* _Exercise description_
Write out the material exactly, with the pictures left out.

* _Source excerpt_
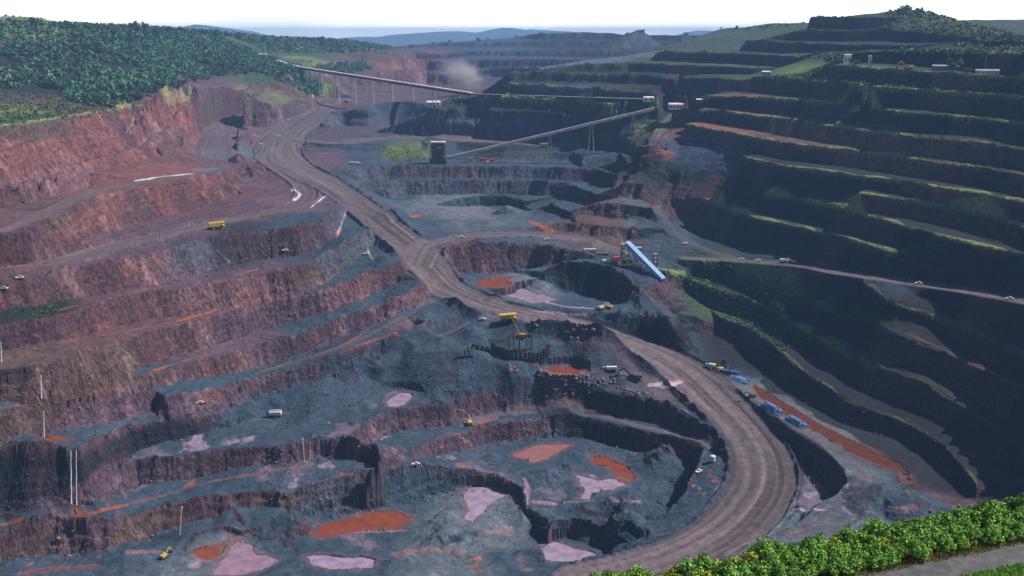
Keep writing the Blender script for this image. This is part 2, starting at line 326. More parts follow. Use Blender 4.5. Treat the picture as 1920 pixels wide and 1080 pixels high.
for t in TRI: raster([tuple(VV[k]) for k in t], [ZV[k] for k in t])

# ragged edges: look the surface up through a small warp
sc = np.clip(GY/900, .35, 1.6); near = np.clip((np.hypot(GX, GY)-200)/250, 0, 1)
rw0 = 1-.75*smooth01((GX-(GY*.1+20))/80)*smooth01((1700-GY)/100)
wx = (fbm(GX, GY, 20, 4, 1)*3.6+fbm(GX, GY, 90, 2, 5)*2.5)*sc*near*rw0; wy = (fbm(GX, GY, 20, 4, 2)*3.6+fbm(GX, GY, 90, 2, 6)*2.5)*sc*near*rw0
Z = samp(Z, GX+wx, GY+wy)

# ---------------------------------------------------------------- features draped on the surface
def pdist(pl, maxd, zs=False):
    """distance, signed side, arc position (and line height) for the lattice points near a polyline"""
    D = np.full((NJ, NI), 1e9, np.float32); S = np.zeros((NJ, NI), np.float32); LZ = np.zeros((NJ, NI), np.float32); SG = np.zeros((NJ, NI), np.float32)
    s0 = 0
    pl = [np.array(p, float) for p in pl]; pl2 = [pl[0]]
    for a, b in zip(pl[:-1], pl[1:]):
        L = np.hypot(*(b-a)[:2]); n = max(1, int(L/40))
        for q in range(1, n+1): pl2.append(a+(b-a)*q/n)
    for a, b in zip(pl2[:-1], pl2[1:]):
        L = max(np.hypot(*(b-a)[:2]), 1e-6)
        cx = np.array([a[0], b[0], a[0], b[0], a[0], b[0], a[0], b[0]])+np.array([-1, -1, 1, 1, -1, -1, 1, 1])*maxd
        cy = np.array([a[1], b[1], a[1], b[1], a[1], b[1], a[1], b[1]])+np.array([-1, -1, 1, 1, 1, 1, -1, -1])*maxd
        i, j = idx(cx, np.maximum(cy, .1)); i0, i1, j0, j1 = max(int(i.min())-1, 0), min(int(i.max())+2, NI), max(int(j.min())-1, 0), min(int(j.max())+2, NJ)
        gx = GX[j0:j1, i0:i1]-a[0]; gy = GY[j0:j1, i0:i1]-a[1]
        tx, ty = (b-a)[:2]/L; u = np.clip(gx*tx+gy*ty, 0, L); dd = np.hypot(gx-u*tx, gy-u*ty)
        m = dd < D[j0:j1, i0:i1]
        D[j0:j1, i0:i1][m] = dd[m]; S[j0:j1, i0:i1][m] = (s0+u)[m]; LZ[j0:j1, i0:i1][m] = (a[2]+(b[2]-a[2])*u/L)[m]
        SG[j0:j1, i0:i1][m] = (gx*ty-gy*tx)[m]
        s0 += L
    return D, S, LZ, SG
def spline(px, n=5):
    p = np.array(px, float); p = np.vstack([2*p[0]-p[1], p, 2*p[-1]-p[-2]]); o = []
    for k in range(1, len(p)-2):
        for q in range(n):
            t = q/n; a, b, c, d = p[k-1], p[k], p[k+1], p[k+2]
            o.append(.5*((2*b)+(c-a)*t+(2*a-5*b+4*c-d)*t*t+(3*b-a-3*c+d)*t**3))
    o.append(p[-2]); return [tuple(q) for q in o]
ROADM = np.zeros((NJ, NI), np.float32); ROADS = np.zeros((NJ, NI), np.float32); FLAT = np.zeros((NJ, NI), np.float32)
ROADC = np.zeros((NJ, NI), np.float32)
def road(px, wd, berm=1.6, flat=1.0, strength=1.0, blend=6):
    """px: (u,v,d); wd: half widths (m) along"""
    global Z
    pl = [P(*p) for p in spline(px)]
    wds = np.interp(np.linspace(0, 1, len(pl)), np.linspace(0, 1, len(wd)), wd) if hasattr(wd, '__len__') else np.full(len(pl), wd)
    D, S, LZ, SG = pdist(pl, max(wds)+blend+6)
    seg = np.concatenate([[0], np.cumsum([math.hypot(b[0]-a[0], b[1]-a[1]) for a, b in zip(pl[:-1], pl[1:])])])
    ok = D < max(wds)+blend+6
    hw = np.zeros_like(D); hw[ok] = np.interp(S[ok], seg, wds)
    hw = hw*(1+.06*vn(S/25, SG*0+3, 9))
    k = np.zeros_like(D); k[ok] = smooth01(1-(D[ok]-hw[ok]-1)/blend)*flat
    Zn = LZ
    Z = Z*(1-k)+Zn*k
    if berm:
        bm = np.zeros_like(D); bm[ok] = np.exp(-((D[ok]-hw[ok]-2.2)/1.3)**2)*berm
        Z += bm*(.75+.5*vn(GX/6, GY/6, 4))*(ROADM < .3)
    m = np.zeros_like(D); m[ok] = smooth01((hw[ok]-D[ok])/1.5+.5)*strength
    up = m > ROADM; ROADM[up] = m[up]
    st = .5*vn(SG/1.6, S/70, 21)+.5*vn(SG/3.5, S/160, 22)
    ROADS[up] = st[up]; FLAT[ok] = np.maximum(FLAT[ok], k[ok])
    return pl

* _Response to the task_
Keep writing the Blender script for this image. This is part 2, starting at line 326. More parts follow. Use Blender 4.5. Treat the picture as 1920 pixels wide and 1080 pixels high.
for t in TRI: raster([tuple(VV[k]) for k in t], [ZV[k] for k in t])

# ragged edges: look the surface up through a small warp
sc = np.clip(GY/900, .35, 1.6); near = np.clip((np.hypot(GX, GY)-200)/250, 0, 1)
rw0 = 1-.75*smooth01((GX-(GY*.1+20))/80)*smooth01((1700-GY)/100)
wx = (fbm(GX, GY, 20, 4, 1)*3.6+fbm(GX, GY, 90, 2, 5)*2.5)*sc*near*rw0; wy = (fbm(GX, GY, 20, 4, 2)*3.6+fbm(GX, GY, 90, 2, 6)*2.5)*sc*near*rw0
Z = samp(Z, GX+wx, GY+wy)

# ---------------------------------------------------------------- features draped on the surface
def pdist(pl, maxd, zs=False):
    """distance, signed side, arc position (and line height) for the lattice points near a polyline"""
    D = np.full((NJ, NI), 1e9, np.float32); S = np.zeros((NJ, NI), np.float32); LZ = np.zeros((NJ, NI), np.float32); SG = np.zeros((NJ, NI), np.float32)
    s0 = 0
    pl = [np.array(p, float) for p in pl]; pl2 = [pl[0]]
    for a, b in zip(pl[:-1], pl[1:]):
        L = np.hypot(*(b-a)[:2]); n = max(1, int(L/40))
        for q in range(1, n+1): pl2.append(a+(b-a)*q/n)
    for a, b in zip(pl2[:-1], pl2[1:]):
        L = max(np.hypot(*(b-a)[:2]), 1e-6)
        cx = np.array([a[0], b[0], a[0], b[0], a[0], b[0], a[0], b[0]])+np.array([-1, -1, 1, 1, -1, -1, 1, 1])*maxd
        cy = np.array([a[1], b[1], a[1], b[1], a[1], b[1], a[1], b[1]])+np.array([-1, -1, 1, 1, 1, 1, -1, -1])*maxd
        i, j = idx(cx, np.maximum(cy, .1)); i0, i1, j0, j1 = max(int(i.min())-1, 0), min(int(i.max())+2, NI), max(int(j.min())-1, 0), min(int(j.max())+2, NJ)
        gx = GX[j0:j1, i0:i1]-a[0]; gy = GY[j0:j1, i0:i1]-a[1]
        tx, ty = (b-a)[:2]/L; u = np.clip(gx*tx+gy*ty, 0, L); dd = np.hypot(gx-u*tx, gy-u*ty)
        m = dd < D[j0:j1, i0:i1]
        D[j0:j1, i0:i1][m] = dd[m]; S[j0:j1, i0:i1][m] = (s0+u)[m]; LZ[j0:j1, i0:i1][m] = (a[2]+(b[2]-a[2])*u/L)[m]
        SG[j0:j1, i0:i1][m] = (gx*ty-gy*tx)[m]
        s0 += L
    return D, S, LZ, SG
def spline(px, n=5):
    p = np.array(px, float); p = np.vstack([2*p[0]-p[1], p, 2*p[-1]-p[-2]]); o = []
    for k in range(1, len(p)-2):
        for q in range(n):
            t = q/n; a, b, c, d = p[k-1], p[k], p[k+1], p[k+2]
            o.append(.5*((2*b)+(c-a)*t+(2*a-5*b+4*c-d)*t*t+(3*b-a-3*c+d)*t**3))
    o.append(p[-2]); return [tuple(q) for q in o]
ROADM = np.zeros((NJ, NI), np.float32); ROADS = np.zeros((NJ, NI), np.float32); FLAT = np.zeros((NJ, NI), np.float32)
ROADC = np.zeros((NJ, NI), np.float32)
def road(px, wd, berm=1.6, flat=1.0, strength=1.0, blend=6):
    """px: (u,v,d); wd: half widths (m) along"""
    global Z
    pl = [P(*p) for p in spline(px)]
    wds = np.interp(np.linspace(0, 1, len(pl)), np.linspace(0, 1, len(wd)), wd) if hasattr(wd, '__len__') else np.full(len(pl), wd)
    D, S, LZ, SG = pdist(pl, max(wds)+blend+6)
    seg = np.concatenate([[0], np.cumsum([math.hypot(b[0]-a[0], b[1]-a[1]) for a, b in zip(pl[:-1], pl[1:])])])
    ok = D < max(wds)+blend+6
    hw = np.zeros_like(D); hw[ok] = np.interp(S[ok], seg, wds)
    hw = hw*(1+.06*vn(S/25, SG*0+3, 9))
    k = np.zeros_like(D); k[ok] = smooth01(1-(D[ok]-hw[ok]-1)/blend)*flat
    Zn = LZ
    Z = Z*(1-k)+Zn*k
    if berm:
        bm = np.zeros_like(D); bm[ok] = np.exp(-((D[ok]-hw[ok]-2.2)/1.3)**2)*berm
        Z += bm*(.75+.5*vn(GX/6, GY/6, 4))*(ROADM < .3)
    m = np.zeros_like(D); m[ok] = smooth01((hw[ok]-D[ok])/1.5+.5)*strength
    up = m > ROADM; ROADM[up] = m[up]
    st = .5*vn(SG/1.6, S/70, 21)+.5*vn(SG/3.5, S/160, 22)
    ROADS[up] = st[up]; FLAT[ok] = np.maximum(FLAT[ok], k[ok])
    return pl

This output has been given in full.